> _The data_:
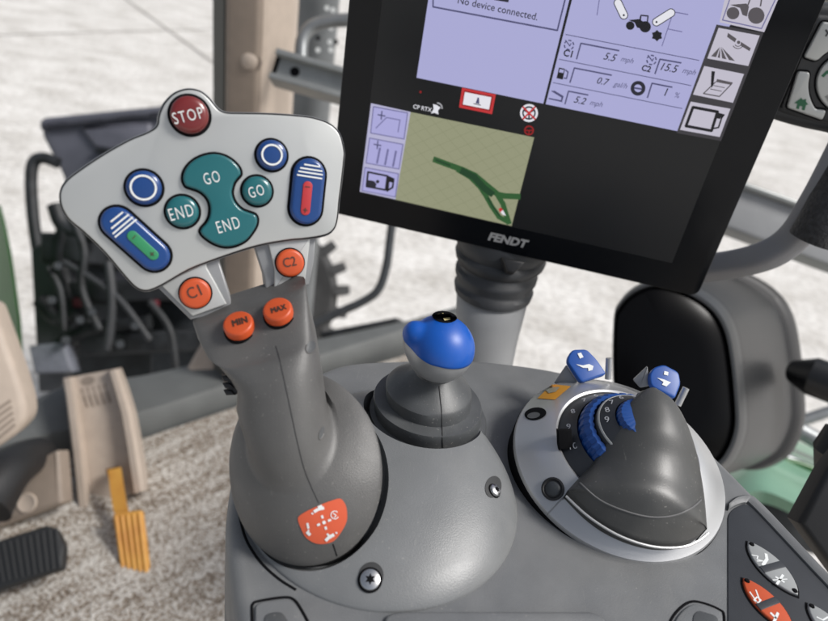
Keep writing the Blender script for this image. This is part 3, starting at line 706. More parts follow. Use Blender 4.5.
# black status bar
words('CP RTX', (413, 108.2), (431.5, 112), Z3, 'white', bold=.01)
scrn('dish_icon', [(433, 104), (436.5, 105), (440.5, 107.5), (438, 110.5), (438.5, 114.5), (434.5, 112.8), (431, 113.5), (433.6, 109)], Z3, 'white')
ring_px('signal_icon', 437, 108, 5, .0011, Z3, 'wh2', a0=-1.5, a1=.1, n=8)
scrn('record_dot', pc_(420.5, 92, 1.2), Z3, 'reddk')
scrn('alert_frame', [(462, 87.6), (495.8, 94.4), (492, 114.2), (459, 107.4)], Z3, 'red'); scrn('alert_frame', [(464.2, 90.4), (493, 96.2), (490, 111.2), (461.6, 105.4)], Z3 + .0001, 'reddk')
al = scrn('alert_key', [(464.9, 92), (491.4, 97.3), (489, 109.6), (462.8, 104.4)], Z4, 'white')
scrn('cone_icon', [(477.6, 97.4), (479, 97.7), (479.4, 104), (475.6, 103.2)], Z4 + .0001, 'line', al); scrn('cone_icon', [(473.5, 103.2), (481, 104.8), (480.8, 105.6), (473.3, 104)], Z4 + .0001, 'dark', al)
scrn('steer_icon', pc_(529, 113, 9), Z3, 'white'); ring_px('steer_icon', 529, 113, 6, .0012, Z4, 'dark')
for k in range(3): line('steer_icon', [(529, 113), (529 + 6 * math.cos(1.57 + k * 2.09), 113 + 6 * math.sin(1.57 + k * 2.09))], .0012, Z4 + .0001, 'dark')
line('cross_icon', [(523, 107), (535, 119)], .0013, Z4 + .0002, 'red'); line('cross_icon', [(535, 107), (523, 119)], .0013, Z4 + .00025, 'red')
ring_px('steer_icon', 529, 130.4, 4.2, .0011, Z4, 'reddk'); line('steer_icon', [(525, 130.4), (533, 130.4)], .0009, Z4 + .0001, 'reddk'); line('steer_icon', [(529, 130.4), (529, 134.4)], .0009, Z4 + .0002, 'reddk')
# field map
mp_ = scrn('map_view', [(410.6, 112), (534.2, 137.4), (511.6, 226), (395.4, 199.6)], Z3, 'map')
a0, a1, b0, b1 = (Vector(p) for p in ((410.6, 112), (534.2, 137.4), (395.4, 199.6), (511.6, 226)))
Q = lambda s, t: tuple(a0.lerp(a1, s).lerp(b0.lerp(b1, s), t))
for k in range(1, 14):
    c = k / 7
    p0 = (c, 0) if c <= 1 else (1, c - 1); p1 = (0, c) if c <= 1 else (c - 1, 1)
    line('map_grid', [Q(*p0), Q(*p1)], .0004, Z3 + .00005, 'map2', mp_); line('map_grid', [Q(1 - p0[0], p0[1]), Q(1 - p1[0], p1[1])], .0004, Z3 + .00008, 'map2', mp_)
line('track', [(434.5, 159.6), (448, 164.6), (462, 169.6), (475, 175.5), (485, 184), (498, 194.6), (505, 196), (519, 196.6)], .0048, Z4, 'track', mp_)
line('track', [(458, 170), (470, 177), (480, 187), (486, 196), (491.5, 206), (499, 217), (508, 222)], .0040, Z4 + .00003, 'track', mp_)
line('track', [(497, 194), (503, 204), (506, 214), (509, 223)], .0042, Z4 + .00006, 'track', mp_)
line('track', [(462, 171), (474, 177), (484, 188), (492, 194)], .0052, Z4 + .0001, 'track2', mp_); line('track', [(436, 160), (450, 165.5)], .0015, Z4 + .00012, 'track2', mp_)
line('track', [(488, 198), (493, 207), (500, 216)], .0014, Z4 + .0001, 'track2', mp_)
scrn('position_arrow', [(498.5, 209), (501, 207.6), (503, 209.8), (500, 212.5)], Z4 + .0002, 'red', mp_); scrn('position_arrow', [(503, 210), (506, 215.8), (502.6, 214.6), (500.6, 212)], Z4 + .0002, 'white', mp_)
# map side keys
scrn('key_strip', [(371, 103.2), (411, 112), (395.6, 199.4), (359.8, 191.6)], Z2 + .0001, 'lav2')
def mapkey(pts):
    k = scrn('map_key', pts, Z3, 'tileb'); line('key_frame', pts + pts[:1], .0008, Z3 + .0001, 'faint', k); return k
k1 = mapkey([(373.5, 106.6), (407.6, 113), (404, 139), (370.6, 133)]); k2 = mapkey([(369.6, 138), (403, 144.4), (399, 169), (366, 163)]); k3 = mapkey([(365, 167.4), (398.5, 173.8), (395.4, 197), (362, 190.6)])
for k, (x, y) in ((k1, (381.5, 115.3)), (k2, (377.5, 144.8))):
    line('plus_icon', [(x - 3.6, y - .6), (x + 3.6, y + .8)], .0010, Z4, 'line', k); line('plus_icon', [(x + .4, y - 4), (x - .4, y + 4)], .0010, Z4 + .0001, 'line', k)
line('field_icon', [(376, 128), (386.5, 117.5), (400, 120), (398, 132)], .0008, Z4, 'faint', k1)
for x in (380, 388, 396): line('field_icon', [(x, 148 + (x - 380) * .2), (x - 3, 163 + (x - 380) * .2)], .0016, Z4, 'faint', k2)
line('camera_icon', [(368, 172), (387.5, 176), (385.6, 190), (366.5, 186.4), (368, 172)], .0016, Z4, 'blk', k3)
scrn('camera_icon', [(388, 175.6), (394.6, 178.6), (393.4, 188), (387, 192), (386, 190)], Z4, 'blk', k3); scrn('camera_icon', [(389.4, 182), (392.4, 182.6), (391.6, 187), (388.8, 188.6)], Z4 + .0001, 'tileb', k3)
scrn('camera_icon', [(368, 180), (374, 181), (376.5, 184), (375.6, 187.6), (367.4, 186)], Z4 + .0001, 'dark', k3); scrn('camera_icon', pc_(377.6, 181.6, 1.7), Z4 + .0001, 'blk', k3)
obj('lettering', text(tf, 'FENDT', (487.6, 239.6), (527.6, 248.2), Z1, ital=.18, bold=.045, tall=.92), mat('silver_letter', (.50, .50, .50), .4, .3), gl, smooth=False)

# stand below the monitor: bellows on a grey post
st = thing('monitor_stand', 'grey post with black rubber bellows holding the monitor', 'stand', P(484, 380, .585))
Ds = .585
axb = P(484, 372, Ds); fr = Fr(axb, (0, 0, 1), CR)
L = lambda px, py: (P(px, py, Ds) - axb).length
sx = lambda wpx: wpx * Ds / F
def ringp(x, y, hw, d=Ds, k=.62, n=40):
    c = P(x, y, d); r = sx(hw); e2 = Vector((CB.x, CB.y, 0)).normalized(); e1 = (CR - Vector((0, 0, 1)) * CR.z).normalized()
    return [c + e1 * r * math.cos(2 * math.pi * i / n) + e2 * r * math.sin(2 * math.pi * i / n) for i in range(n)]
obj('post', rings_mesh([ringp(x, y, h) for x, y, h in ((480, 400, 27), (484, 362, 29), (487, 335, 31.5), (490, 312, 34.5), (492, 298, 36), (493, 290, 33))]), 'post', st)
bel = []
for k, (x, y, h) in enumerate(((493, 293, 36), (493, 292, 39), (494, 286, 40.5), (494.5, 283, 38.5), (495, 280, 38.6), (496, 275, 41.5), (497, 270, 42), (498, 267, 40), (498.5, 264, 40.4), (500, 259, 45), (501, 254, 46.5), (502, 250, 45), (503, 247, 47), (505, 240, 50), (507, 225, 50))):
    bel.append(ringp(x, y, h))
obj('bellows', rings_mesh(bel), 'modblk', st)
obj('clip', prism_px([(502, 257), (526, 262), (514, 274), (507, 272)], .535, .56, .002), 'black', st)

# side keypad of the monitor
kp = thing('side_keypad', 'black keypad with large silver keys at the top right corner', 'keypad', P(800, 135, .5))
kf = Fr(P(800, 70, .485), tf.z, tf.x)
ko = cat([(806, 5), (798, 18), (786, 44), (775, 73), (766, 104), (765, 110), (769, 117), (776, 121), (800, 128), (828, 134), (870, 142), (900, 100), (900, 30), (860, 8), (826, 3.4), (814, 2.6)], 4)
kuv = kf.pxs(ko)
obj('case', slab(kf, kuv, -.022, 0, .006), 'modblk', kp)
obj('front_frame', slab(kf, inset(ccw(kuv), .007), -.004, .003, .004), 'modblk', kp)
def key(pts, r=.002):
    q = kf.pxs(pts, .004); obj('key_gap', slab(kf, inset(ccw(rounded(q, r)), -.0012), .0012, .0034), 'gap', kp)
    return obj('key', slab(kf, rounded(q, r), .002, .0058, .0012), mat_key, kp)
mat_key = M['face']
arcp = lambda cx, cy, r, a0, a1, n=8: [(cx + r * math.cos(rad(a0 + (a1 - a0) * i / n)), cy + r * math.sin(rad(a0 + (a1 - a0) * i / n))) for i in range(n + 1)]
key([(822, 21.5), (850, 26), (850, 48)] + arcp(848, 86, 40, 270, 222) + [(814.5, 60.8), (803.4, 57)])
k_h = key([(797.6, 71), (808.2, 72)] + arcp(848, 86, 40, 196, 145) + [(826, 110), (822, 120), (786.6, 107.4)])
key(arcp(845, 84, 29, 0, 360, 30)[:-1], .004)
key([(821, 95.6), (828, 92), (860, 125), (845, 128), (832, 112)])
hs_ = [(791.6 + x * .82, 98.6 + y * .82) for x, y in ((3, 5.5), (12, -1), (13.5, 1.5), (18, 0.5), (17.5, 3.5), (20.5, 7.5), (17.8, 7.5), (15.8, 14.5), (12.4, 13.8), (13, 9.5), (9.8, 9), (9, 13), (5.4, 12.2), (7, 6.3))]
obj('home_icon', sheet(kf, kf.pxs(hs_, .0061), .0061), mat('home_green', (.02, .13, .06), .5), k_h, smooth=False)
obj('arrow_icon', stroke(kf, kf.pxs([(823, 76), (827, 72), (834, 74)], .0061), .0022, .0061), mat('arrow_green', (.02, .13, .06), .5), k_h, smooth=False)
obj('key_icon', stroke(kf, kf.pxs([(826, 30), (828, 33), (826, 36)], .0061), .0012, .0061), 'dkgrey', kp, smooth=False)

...

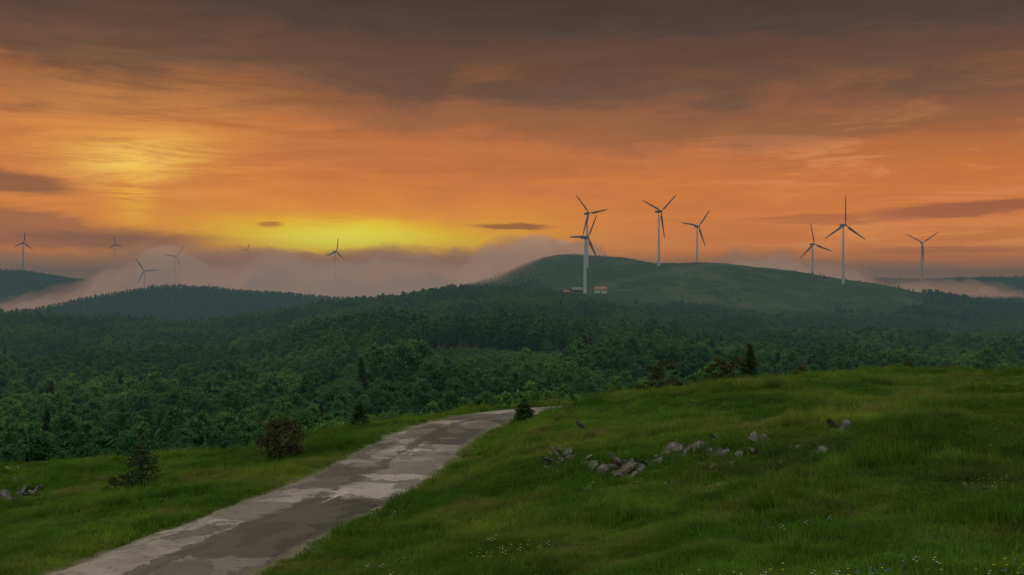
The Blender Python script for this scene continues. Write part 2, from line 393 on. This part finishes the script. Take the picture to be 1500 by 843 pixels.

==

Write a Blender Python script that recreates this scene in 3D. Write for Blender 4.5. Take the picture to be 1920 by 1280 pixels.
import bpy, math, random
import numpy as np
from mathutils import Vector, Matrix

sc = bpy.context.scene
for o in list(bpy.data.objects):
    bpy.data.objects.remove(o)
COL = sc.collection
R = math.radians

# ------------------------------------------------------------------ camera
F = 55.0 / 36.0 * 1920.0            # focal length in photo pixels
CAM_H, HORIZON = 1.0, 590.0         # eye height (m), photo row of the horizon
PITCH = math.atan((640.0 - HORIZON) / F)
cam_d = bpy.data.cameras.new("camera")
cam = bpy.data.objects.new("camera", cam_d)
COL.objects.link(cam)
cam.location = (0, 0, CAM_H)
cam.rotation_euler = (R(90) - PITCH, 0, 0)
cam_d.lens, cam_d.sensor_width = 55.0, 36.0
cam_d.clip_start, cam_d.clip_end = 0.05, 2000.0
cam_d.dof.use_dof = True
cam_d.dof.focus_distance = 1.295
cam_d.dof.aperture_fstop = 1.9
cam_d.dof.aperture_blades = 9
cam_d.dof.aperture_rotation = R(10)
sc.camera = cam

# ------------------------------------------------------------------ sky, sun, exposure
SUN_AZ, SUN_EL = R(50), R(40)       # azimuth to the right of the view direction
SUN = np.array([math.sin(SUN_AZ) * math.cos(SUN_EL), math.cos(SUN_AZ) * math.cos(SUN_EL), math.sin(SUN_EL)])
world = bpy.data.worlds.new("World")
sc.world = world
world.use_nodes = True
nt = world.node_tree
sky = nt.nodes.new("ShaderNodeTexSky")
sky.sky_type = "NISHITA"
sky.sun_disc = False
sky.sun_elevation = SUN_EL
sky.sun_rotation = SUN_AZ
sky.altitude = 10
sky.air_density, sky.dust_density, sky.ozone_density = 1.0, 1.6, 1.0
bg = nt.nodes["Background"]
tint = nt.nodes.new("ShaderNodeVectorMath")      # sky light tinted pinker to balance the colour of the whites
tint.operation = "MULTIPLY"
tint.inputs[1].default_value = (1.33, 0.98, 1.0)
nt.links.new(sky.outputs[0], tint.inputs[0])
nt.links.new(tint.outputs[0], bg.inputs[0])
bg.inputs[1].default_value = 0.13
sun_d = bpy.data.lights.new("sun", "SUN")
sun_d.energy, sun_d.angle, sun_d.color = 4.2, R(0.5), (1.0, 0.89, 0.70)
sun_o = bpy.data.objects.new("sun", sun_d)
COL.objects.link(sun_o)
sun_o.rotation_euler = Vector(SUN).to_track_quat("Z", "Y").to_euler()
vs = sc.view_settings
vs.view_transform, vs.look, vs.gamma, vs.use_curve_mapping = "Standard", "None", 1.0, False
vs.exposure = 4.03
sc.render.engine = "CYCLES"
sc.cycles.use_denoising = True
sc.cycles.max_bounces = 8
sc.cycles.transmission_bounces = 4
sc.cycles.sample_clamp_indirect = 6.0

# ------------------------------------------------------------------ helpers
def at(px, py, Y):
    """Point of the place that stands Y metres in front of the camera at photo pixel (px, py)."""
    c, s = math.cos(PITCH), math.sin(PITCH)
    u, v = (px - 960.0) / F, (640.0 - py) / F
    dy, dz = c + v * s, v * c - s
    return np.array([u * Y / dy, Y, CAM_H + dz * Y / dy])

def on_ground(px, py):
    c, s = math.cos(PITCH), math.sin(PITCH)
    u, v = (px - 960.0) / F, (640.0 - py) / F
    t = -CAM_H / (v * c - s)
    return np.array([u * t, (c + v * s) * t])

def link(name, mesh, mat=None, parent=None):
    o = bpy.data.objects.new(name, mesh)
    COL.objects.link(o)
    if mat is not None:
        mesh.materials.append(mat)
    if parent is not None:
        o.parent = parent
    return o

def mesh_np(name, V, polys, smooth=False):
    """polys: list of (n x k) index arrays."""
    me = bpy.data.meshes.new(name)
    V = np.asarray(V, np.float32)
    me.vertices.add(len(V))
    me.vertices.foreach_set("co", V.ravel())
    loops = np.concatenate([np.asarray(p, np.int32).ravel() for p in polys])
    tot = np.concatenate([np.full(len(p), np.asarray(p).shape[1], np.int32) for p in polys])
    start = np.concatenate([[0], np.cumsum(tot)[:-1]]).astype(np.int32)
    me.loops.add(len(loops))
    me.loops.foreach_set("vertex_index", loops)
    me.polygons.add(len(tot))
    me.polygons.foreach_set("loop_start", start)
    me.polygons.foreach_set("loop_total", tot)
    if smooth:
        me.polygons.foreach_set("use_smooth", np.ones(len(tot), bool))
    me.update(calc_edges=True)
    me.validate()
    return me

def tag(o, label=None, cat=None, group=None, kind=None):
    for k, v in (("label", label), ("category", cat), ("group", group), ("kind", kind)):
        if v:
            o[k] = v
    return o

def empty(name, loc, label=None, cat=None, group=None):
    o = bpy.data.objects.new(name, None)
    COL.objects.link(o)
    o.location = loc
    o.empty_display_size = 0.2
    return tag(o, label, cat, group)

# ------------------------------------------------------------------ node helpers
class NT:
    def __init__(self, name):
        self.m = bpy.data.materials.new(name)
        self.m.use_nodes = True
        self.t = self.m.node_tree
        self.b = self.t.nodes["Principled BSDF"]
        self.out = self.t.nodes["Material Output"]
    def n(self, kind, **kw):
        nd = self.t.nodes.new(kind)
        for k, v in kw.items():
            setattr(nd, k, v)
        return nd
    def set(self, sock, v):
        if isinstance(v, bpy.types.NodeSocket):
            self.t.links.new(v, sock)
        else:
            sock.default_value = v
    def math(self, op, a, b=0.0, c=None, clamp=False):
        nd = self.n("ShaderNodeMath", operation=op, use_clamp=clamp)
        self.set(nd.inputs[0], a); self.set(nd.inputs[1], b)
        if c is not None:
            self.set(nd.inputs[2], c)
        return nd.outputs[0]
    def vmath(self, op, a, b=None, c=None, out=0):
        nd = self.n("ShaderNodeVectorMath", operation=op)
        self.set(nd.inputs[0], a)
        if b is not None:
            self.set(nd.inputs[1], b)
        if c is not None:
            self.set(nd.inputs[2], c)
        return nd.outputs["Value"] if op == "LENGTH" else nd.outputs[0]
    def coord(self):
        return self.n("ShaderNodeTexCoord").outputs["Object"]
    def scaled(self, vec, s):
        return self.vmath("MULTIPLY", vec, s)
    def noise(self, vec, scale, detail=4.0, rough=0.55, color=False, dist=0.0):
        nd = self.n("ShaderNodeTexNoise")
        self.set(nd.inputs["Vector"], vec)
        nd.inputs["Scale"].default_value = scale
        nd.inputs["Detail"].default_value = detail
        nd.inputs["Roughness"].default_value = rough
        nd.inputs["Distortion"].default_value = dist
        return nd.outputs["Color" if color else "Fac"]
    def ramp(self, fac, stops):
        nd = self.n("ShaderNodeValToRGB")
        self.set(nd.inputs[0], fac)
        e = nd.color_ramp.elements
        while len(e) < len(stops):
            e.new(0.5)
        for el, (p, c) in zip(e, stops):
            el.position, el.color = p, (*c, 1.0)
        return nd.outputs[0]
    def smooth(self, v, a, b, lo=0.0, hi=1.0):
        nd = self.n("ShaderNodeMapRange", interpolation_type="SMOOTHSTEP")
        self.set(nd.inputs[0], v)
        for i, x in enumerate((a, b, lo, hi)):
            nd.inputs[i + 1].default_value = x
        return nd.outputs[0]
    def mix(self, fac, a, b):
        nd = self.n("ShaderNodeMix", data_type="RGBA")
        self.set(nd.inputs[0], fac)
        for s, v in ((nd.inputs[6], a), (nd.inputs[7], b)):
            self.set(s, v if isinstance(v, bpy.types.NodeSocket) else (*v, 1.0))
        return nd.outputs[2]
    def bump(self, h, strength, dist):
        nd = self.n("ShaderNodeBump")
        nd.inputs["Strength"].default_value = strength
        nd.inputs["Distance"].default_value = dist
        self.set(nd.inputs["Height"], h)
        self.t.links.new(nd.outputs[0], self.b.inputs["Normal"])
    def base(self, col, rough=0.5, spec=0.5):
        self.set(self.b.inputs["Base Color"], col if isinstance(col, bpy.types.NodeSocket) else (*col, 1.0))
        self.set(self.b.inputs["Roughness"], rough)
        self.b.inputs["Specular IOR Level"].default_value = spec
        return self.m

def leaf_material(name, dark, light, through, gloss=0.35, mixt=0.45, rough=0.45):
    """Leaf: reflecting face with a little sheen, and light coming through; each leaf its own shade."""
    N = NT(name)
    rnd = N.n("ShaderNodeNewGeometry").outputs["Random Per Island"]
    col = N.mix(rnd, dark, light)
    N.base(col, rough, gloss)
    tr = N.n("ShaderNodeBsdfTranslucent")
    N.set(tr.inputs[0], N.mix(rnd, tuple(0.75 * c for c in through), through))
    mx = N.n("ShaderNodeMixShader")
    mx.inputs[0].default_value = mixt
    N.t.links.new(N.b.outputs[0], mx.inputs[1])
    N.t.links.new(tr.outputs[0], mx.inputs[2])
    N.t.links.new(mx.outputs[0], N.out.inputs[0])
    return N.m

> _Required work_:
Produce only the lines from the line containing "Write a Blender" through the line containing "sc.camera = cam", inclusive of both, exactly as they stand in the entries above.

> _Reply to the exercise_:
Write a Blender Python script that recreates this scene in 3D. Write for Blender 4.5. Take the picture to be 1920 by 1280 pixels.
import bpy, math, random
import numpy as np
from mathutils import Vector, Matrix

sc = bpy.context.scene
for o in list(bpy.data.objects):
    bpy.data.objects.remove(o)
COL = sc.collection
R = math.radians

# ------------------------------------------------------------------ camera
F = 55.0 / 36.0 * 1920.0            # focal length in photo pixels
CAM_H, HORIZON = 1.0, 590.0         # eye height (m), photo row of the horizon
PITCH = math.atan((640.0 - HORIZON) / F)
cam_d = bpy.data.cameras.new("camera")
cam = bpy.data.objects.new("camera", cam_d)
COL.objects.link(cam)
cam.location = (0, 0, CAM_H)
cam.rotation_euler = (R(90) - PITCH, 0, 0)
cam_d.lens, cam_d.sensor_width = 55.0, 36.0
cam_d.clip_start, cam_d.clip_end = 0.05, 2000.0
cam_d.dof.use_dof = True
cam_d.dof.focus_distance = 1.295
cam_d.dof.aperture_fstop = 1.9
cam_d.dof.aperture_blades = 9
cam_d.dof.aperture_rotation = R(10)
sc.camera = cam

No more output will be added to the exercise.